Trajtenberg’s economic platform was predictably assailed by Likud, chief party of the outgoing coalition (which has not yet released an economic platform of its own) as fiscally irresponsible, and by the further-left Meretz party as insufficiently redistributionist.
Conspicuously absent from the event in which Trajtenberg unveiled his platform were any other Labor party leaders, who are reportedly unhappy with the platform. Israeli Channel 2 has reported a major dispute amongst the Labor elite at a party meeting on Monday, many of whom regard Trajtenberg as too capitalistic for their taste. Not surprising, perhaps, from the party which the present American administration seems to prefer.
Last week’s polls still suggest a new Israeli government coalition will form on the right, most likely including Likud, HaBayit haYehudi, Kulanu, Shas, and Yahadut haTorah, which with the above numbers would yield a slender coalition of 61 seats. This could be expanded by the addition of either Yisra’el Beytenu or Yachad, neither of which seems likely at present, although a possible split in Yachad — which ironically means “Together” in Hebrew — could allow Eli Yishai and Yoni Chetboun to join the coalition, boosting the total to 63.
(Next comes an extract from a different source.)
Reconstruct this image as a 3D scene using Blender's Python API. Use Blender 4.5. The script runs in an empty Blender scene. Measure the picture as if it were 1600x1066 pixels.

By contrast, a coalition of the Left, even with the historically unprecedented inclusion of the United Arab List, would yield only 51 seats, 10 short of a majority. Participation of any of the “centrist” or non-Zionist religious parties in such a coalition to boost its numbers is extremely unlikely, so Binyamin Netanyahu is still the likely next prime minister.